His novel sets out to do two things. It is an adventure story, but far too implausible to work as such. Much more successfully, it is an exploration of the times and minds of the postwar adventurers who drifted, often for lack of talent for much else, into the Cold War spying trade. Binding resists the temptations either to make fun of Crabb or to make excuses for him. His hero has been a real hero, rewarded with a grand medal and mean pay for being as brave as only the seriously unimaginative can be, in the same way again and again.

Drink helped, in the pubs and seedy clubs where such people got together, studiously avoiding talk about the secret work that was the only interesting thing they knew much about. The more intricate their exploits, the duller their conversation. Famous spies have walk-on parts Greville Wynne, Peter Kroger, Gordon Lonsdale, Anthony Blunt with one eye for his Corot, the other for the Italian waiter — all rendered inarticulate by the imperative of furtiveness, and by drink.

Binding sets himself a special problem by telling the story in the first person. Crabb’s direct speech is in the shabbygenteel jargon that Private Eye foisted on its version of Denis Thatcher; his first spoken words are: ‘Another Gordon’s, please, and prudent with the tonic.’ His private thoughts demand a more elevated style, at its highest when self-knowledge, and a chance of escape from destiny, come to him in the Venetian scuola that houses Carpaccio’s wonderful ‘St Jerome’ (with the little furry dog). The writing is exquisite, and moving. The problem is to recognise that voice as Crabb’s.

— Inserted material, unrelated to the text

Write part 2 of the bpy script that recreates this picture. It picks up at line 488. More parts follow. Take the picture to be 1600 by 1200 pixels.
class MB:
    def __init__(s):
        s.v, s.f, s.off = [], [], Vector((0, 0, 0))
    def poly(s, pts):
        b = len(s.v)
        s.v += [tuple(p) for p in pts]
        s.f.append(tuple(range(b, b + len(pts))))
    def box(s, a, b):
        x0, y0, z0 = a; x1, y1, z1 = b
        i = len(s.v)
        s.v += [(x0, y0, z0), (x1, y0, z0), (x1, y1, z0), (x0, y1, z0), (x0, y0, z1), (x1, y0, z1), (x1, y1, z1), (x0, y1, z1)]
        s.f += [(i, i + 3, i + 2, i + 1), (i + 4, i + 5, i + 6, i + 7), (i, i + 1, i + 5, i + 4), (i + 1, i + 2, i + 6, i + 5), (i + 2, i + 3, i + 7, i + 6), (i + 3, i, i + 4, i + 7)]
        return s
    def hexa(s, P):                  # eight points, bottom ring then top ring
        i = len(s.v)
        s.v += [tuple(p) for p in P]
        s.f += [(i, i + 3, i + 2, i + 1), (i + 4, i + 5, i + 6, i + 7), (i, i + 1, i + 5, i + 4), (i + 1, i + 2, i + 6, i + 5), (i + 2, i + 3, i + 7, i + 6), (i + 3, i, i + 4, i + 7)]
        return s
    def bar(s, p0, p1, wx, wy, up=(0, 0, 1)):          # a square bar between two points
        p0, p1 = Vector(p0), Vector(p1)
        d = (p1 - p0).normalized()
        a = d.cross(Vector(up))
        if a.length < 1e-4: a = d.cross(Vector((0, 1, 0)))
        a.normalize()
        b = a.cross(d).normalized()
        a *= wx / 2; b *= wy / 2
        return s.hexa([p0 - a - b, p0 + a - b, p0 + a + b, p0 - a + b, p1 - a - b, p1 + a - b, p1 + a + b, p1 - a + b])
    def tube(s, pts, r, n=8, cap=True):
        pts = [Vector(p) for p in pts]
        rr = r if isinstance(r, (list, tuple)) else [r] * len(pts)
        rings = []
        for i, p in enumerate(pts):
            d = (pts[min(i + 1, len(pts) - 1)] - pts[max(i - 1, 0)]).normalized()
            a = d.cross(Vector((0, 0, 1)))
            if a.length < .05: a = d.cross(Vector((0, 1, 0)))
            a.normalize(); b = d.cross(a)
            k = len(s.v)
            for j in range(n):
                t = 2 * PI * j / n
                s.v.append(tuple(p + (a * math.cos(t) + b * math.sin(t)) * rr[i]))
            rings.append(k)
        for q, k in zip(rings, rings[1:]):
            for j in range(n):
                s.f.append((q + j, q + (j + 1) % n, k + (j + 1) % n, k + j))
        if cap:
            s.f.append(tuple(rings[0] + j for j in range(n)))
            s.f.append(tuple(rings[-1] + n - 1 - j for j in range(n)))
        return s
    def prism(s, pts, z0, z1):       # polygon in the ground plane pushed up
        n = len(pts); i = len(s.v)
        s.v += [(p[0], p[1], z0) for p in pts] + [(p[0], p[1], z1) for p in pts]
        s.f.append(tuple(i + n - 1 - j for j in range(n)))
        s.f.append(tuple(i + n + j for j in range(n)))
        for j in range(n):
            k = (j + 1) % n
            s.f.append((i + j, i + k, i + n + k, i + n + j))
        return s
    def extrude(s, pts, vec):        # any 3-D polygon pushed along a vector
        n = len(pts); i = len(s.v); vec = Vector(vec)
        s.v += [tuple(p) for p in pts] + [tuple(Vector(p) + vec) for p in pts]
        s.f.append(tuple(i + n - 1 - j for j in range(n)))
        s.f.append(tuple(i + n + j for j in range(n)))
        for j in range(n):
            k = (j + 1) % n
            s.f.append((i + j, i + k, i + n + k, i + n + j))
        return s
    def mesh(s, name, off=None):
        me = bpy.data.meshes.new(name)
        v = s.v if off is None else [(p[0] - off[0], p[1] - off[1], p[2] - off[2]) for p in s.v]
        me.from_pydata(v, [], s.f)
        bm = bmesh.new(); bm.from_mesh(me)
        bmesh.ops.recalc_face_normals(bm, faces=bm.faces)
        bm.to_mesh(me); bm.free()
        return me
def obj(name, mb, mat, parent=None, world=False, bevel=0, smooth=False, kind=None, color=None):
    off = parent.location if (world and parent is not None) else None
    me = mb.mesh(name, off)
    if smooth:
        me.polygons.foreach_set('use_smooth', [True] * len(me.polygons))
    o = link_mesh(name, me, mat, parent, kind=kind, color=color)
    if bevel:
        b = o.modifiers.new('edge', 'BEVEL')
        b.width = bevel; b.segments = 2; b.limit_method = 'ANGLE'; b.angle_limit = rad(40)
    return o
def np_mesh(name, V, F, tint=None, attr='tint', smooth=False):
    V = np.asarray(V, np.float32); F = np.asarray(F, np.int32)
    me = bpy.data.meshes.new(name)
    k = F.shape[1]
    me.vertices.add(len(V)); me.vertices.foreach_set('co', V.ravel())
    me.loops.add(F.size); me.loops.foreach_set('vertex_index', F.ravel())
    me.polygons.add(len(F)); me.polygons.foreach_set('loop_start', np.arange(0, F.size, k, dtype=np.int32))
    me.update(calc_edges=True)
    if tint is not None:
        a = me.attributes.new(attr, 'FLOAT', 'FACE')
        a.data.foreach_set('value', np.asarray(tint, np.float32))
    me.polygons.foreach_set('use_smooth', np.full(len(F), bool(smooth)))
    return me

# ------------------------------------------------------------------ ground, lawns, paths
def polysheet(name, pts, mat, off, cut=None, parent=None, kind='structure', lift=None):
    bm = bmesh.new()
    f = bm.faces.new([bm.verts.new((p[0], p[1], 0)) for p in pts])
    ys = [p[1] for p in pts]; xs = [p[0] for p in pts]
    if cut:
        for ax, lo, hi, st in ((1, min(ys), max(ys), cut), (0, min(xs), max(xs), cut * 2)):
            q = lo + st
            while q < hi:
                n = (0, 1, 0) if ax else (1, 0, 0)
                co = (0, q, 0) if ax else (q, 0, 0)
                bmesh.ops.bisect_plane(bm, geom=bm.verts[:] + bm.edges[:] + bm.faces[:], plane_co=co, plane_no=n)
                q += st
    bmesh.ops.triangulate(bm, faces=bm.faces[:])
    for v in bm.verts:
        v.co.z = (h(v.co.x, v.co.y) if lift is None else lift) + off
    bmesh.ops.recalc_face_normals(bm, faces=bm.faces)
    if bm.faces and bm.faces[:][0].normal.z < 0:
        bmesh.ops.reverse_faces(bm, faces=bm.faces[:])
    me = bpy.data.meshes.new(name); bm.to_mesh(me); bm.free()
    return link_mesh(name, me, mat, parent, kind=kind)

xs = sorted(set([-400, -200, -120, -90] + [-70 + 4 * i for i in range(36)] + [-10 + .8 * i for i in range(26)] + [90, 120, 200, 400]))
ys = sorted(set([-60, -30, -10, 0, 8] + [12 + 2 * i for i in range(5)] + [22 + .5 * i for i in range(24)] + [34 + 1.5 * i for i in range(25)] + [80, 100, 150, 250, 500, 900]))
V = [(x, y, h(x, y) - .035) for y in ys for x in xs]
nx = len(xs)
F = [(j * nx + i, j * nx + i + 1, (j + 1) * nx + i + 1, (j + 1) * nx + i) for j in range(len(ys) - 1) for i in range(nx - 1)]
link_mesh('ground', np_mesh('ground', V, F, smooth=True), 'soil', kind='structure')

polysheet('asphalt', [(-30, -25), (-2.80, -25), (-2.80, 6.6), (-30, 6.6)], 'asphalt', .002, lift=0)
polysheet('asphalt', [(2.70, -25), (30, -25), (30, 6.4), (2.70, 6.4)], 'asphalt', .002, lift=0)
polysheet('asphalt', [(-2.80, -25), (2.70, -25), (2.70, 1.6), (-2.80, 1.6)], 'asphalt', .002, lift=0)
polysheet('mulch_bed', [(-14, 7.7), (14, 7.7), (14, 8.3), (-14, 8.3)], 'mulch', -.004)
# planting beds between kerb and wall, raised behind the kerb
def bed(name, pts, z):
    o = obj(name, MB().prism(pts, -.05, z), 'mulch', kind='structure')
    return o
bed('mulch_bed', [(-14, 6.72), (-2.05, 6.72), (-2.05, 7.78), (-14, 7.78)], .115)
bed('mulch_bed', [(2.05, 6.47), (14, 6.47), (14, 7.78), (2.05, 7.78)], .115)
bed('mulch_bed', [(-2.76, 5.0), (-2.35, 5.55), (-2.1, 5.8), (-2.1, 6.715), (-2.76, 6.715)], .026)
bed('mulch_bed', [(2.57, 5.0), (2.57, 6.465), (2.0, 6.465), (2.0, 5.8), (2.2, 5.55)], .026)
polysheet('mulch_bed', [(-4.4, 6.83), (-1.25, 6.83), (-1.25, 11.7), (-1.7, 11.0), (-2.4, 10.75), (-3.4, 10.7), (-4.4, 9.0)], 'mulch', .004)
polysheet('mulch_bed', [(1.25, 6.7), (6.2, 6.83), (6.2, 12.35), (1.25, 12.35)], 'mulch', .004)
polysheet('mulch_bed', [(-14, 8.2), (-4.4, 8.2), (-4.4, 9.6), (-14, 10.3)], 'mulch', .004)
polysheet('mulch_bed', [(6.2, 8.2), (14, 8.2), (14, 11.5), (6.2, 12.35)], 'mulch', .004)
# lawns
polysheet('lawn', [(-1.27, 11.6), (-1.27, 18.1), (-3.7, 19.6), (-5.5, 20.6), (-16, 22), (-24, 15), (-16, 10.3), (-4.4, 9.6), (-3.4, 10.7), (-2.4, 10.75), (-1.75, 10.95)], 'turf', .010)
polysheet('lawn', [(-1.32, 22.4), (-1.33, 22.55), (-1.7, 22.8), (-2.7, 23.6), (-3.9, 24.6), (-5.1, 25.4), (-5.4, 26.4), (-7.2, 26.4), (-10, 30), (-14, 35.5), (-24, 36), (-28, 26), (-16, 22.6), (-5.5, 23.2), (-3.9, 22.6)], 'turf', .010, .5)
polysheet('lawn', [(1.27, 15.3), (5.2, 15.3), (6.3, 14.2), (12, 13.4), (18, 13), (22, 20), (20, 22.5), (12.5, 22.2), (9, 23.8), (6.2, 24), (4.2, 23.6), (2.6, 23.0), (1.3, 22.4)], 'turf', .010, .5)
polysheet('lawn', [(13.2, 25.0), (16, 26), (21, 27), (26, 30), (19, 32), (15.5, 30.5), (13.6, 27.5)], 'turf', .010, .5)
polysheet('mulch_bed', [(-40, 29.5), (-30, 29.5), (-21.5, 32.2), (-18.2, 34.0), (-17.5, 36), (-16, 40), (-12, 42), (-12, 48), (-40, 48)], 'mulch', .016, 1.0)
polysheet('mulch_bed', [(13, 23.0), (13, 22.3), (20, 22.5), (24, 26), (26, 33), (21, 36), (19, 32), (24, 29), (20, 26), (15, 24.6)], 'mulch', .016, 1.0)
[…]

The speeches that ring truest tell, movingly, of Crabb’s devotion to Queen, country, Church and obedience, and his parallel failure to connect with any friend or lover. His withdrawal into secrecy rules out closeness to anybody else, even the sexual closeness that he shies away from when offered by his constant lady-friend Pat, or the promising Stoker Knowles. He bears to his end the lost unhappiness of the inter-war years, among the under-educated middle-class men who scrabbled for jobs as half-commission agents or Ceylon teaplanters, found a role in wartime, and were stranded again when the fighting ended and the times moved on. Tim Binding has riskily built them a wry memorial.